Causal attribution, An inference about what caused a person’s behaviour.
Covariation principle, the idea that behaviour should be attributed to potential causes that occur
along with the observed behaviour.
Situational attributions, Attributions that explain someone’s behaviour in terms of the circumstances
rather than aspects of the person.
Dispositional attributions, Attributions that explain someone’s behaviours in terms of factors
internal to the person, such as traits or preferences.
Individualistic cultures, Cultures in which people are considered fundamentally independent and
which value standing out by achieving private goals.
Collectivistic cultures, Cultures in which people are considered fundamentally interdependent and
which emphasize obligations within one’s family and immediate community.
Fundamental attribution error, The tendency to attribute behaviours to a person’s internal qualities
while underestimating situational influences.
Implicit theories of personality, Beliefs about what kinds of behaviours are associated with
particular traits and which traits usually go together; used to develop expectations about people’s
behaviour.
Explanatory style, A person’s habitual way of explaining events, typically assessed along three
dimensions: internal/external, stable/unstable and global/specific.
Consensus, A type of covariation information: what most people would do in a given situation; that
is, whether most people would behave the same way, or few or no people would behave that way.
Distinctiveness, A type of covariation information: what an individual does in different situations;
that is, whether the behaviour is unique to a particular situation, or occurs in all situations.
Consistency, A type of covariation information: what an individual does in a given situation on
different occasions; that is, whether next time, the person would behave the same or differently.
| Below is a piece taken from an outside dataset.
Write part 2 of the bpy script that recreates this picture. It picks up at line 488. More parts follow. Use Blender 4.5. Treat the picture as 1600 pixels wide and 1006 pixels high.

Discounting principle, The idea that people should assign reduced weight to a particular cause of
behaviour if other plausible caused might have produced it.
Augmentation principle, The idea that people should assign greater weight to a particular cause of
behaviour if other causes are present that normally would produce a different outcome.
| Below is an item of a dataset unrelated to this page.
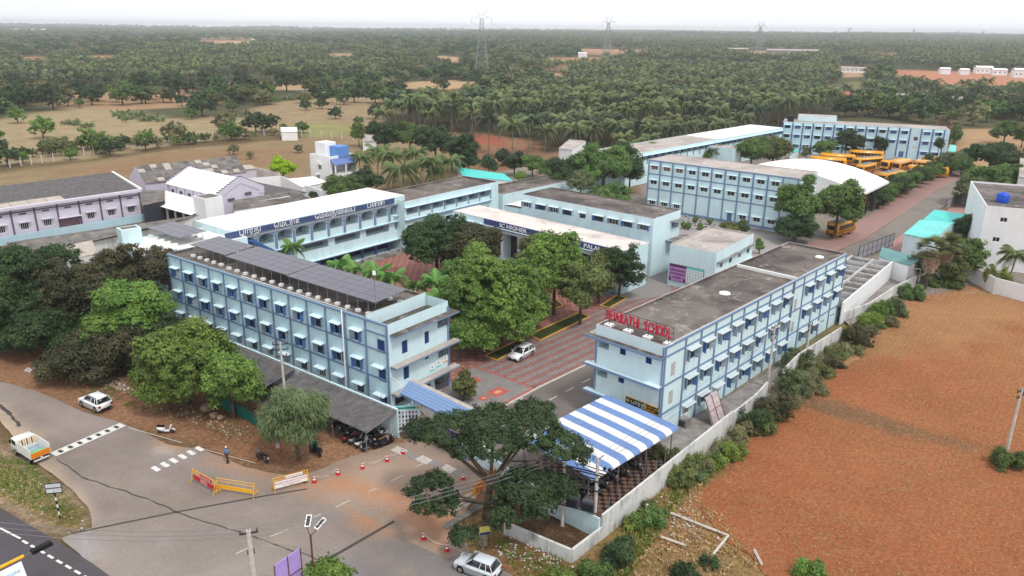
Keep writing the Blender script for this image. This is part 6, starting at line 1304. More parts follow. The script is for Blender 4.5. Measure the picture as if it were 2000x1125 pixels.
m_ &= ~(((ra+18*np.sin(rb/90)) % 170 < 7) | ((rb+25*np.sin(ra/120)) % 230 < 9)); gp = fbm(Q[:, 0], Q[:, 1], 60, 88); m_ &= gp+RNG.normal(size=len(Q))*.05 > 0.3
Q = Q[m_]
# palms rule where the photograph shows groves, broad trees elsewhere
ptype = fbm(Q[:, 0], Q[:, 1], 260, 55)+0.10*np.clip((Q[:, 0]+50)/200, -1, 1)
PALMZ = [np.array(px(*z_)) for z_ in (((0, 190), (0, 125), (130, 118), (480, 92), (900, 118), (900, 150), (700, 165), (500, 160), (330, 172), (150, 175)), ((1000, 200), (1100, 155), (1330, 120), (1600, 118), (1640, 190), (1540, 230)), ((1560, 215), (1600, 180), (2100, 175), (2100, 215), (1900, 225)))]
isp = ptype > 0.53
for z_ in PALMZ: isp |= (sdist(Q[:, :2], z_) > 0) & (RNG.random(len(Q)) < 0.93)
BRZ = [np.array(px(*z_)) for z_ in (((480, 192), (520, 160), (700, 158), (780, 140), (1000, 135), (1100, 160), (1000, 195), (760, 205)), ((-300, 240), (-300, 190), (100, 178), (420, 172), (480, 200), (300, 215)), ((1560, 240), (1640, 205), (1800, 205), (2100, 220), (2100, 245)))]
for z_ in BRZ: isp &= ~((sdist(Q[:, :2], z_) > 0) & (RNG.random(len(Q)) < 0.9))
isp &= RNG.random(len(Q)) > 0.07
zz = zvec(Q[:, 0], Q[:, 1])
cl = fbm(Q[:, 0], Q[:, 1], 45, 63); keep = isp | (cl+RNG.normal(size=len(Q))*.08 > 0.42); 
def pack(sel, nk, s0, s1):
    q = Q[sel]; n = len(q); return np.stack([q[:, 0], q[:, 1], zz[sel]-0.2, RNG.uniform(s0, s1, n)*q[:, 2]**0.55, RNG.uniform(0, 6.28, n), RNG.integers(0, nk, n)], 1)
pp = pack(isp, 3, 0.8, 1.12); pr_ = np.stack([RESTP[:, 0], RESTP[:, 1], np.full(len(RESTP), -0.2), RNG.uniform(.85, 1.1, len(RESTP)), RNG.uniform(0, 6.28, len(RESTP)), RNG.integers(0, 3, len(RESTP))], 1)
inst_cloud('palm_groves', np.concatenate([pp, pr_]), farP, 'coconut groves reaching to the horizon')
inst_cloud('distant_woods', pack(keep & ~isp, 4, 0.75, 1.35), farT, 'mixed broadleaf woods between the fields and the horizon')
print('palms', len(pp)+len(pr_), 'trees', int((keep & ~isp).sum()))
# ---------------------------------------------------------------- factory and houses on the left
def gable(name, label, cat, o, ang, L_, W_, he, hr, mroof, mwall, stepped=False, front_holes=(), trim=None, overhang=0.3, patches=None, mid=0.5):
    e = empty(name, (o[0], o[1], 0), R(ang), label, cat)
    T = lambda u, z, i: (u, i, z)
    mb = MB(); wallquads(mb, L_, he, list(front_holes), mwall, T, -0.1); mb.build('wall', e)
    mb = MB(); mb.quad((0, W_, -0.1), (L_, W_, -0.1), (L_, W_, he), (0, W_, he), mwall)
    for x in (0, L_): mb.raw([(x, 0, -0.1), (x, W_, -0.1), (x, W_, he), (x, W_*mid, hr), (x, 0, he)], [(0, 1, 2, 3, 4)], mwall)
    mb.build('wall', e)
    oh = overhang; sl = (hr-he)/(W_*mid); sl2 = (hr-he)/(W_*(1-mid))
    for nm, q in (('roof', [(0, -oh, he-sl*oh), (L_, -oh, he-sl*oh), (L_, W_*mid, hr), (0, W_*mid, hr)]), ('roof', [(0, W_*mid, hr), (L_, W_*mid, hr), (L_, W_+oh, he-sl2*oh), (0, W_+oh, he-sl2*oh)])):
        mb = MB(); mb.hexa([tuple(p) for p in q]+[(a, b, c+0.06) for a, b, c in q], mroof); mb.build(nm, e)
    if patches:
        rg = random.Random(3); mb = MB(); nu, nv = patches
        for i in range(nu):
            for j in range(nv):
                if rg.random() < 0.45: continue
                u0, u1, v0, v1 = L_*i/nu, L_*(i+1)/nu, W_*mid*j/nv, W_*mid*(j+1)/nv; z0, z1 = he+sl*v0+0.064, he+sl*v1+0.064
                mb.quad((u0+.02, v0, z0), (u1-.02, v0, z0), (u1-.02, v1, z1), (u0+.02, v1, z1), rg.choice((m_asbl, m_asb, m_asbd)))
        mb.build('roof_sheets', e)['kind'] = 'stuff'
    if stepped:
        for x in (0.0, L_):
            mb = MB(); n = 9; 
            for i in range(2*n):
                v0, v1 = W_*i/(2*n), W_*(i+1)/(2*n); k = i if i < n else 2*n-1-i; zt = he+0.5+(hr-he+0.1)*k/n
                mb.box(x-0.12, x+0.12, v0, v1, he-1.2 if k < 2 else he+(hr-he)*k/n-0.9, zt, mwall); mb.box(x-0.16, x+0.16, v0+.003, v1-.003, zt+0.002, zt+0.1, m_lavd)
            mb.build('stepped_gable', e)
    return e
aF = 48.4
u0 = np.array([math.cos(R(aF)), math.sin(R(aF))]); vF = np.array([-u0[1], u0[0]])
oM = g(272, 370, 6.6)-u0*62
hol = []
wu = [62-4.05*(i+0.5)-0.2 for i in range(12)]
for i, u in enumerate(wu):
    if i != 3: hol.append((u-0.7, u+0.7, 2.0, 3.3))
    hol.append((u-0.65, u+0.65, 4.9, 5.25))
hol.append((wu[3]-1.9, wu[3]+1.9, 0.6, 2.9, 0.5, plain('faded pink shutter', (150, 120, 126), 0.8)))
fa = gable('factory_hall', 'long lavender factory hall with a dark corrugated roof on the far left', 'factory', oM, aF, 62, 13, 6.6, 8.6, m_asbd, m_lav, front_holes=hol, mid=0.98, patches=None)
wm_ = win_mesh(1.4, 1.3, 4, m_glass, m_wht); vm_ = MB().box(-0.65, 0.65, 0.05, 0.1, 0, 0.35, m_lavd).mesh('vent'); sh_ = shade_mesh(2.1, 0.6, m_lav)
for i, u in enumerate(wu):
    if i != 3: obj('window', wm_, fa, (u, 0, 2.0)); obj('sunshade', sh_, fa, (u, 0, 3.6))
    else: obj('sunshade', shade_mesh(4.2, 1.0, m_lav), fa, (u, 0, 3.3))
    obj('vent', vm_, fa, (u, 0, 4.9)); obj('pilaster', colmesh(0.28, 6.2, 0.14, m_lavd), fa, (62-0.15-4.05*i, 0, 0))
obj('band', bandmesh(62, 0.22, 0.08, m_lavd), fa, (0, 0, 5.5)); MB().box(0, 62, -0.9, -0.001, 6.2, 6.75, m_lav).build('gutter', fa); MB().tube([(33, 12.4, 8.7), (34, 6, 7.7), (33.4, -0.4, 6.8)], 0.09, m_wht, 5).build('pipe', fa)
mb = MB(); mb.hexa([(61.8, -0.9, 6.6), (62.2, -0.9, 6.6), (62.2, 12.9, 8.4), (61.8, 12.9, 8.4), (61.8, -0.9, 6.95), (62.2, -0.9, 6.95), (62.2, 12.9, 8.9), (61.8, 12.9, 8.9)], m_wht); mb.build('gable_coping', fa)
mb = MB()
for i in range(15): mb.quad((1+i*3.1, 0.1, 6.7), (1+i*3.1+3.0, 0.1, 6.7), (1+i*3.1+3.0, 2.6, 7.1), (1+i*3.1, 2.6, 7.1), m_asbl)
mb.build('light_sheets', fa)['kind'] = 'stuff'
# pale blue plinth wall before the hall
bw = tag(MB().box(0, 66, -0.15, 0.15, 0, 1.6, wallpaint('pale blue plinth', (176, 206, 220), amt=0.5)).build('boundary_wall', None, (*(oM-vF*1.6), 0), R(aF)), 'long pale blue plinth wall in front of the lavender hall', 'wall')
o2 = g(283, 357, 5.6)
gable('factory_shed', 'lavender shed with a patched grey roof behind the hall', 'factory', o2, 42, 24, 11, 5.6, 8.6, m_asb, m_lav, patches=(16, 5), mid=0.5)
o3 = g(395, 338, 4.2); e = gable('annex', 'low lavender annex right of the patched shed', 'annex', o3, 40, 14, 6, 4.0, 4.4, m_asbl, m_lav)
# stepped gable hall
p1 = g(423, 381, 6.0); L3 = 20.0
hl3 = [(1.6+3.4*i, 2.9+3.4*i, 4.2, 4.9) for i in range(5)]
e3 = gable('stepped_gable_hall', 'white-roofed hall with stepped gables in the factory yard', 'factory', p1+np.array([math.cos(R(142)), math.sin(R(142))])*L3, 142-180, L3, 11.5, 6.0, 8.8, m_roofw, m_lav, stepped=True, front_holes=hl3)
for i in range(5): obj('window', win_mesh(1.3, 0.7, 3, m_glass, m_lavd), e3, (2.25+3.4*i, 0, 4.2)); obj('pilaster', colmesh(0.3, 1.8, 0.12, m_greyw), e3, (0.6+3.4*i, 0, 4.1))
for (v, z) in ((3.2, 4.2), (7.4, 4.9), (5.0, 3.0), (9.2, 3.3)): obj('vent', MB().box(-0.02, 0.08, -0.8, 0.8, 0, 0.6, m_lavd).mesh('vent'), e3, (L3+0.1, v, z))
mb = MB(); q = [(-1, -6.5, 2.9), (L3+0.4, -6.5, 2.9), (L3+0.4, -0.02, 4.1), (-1, -0.02, 4.1)]; mb.hexa(q+[(a, b, c+0.08) for a, b, c in q], m_roofw); mb.build('lean_to_roof', e3)
for i in range(7): obj('post', MB().box(-0.15, 0.15, -0.15, 0.15, 0, 2.9, m_lav).mesh('post'), e3, (0.2+3.3*i, -6.0, 0))
mb = MB(); mb.box(L3-0.2, L3+4.2, -5.2, -1.2, -0.1, 6.6, m_white); mb.box(L3+0.1, L3+3.9, -4.9, -1.5, 6.603, 6.61, m_roofd); mb.build('tower', e3)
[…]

Emotional amplification, An increase in emotional reaction to an event that is proportional to how
easy it is to imagine the even not happening.
Self-serving attributional bias, Then tendency to attribute failure and other bad events to external
circumstances, and to attribute success and other good events to oneself.
Actor-observer difference, A difference in attribution on who is making the causal assessment: the
actor(wo is relatively inclined to make situational attributions) or the observer(who is relatively
inclined to make dispositional attributions).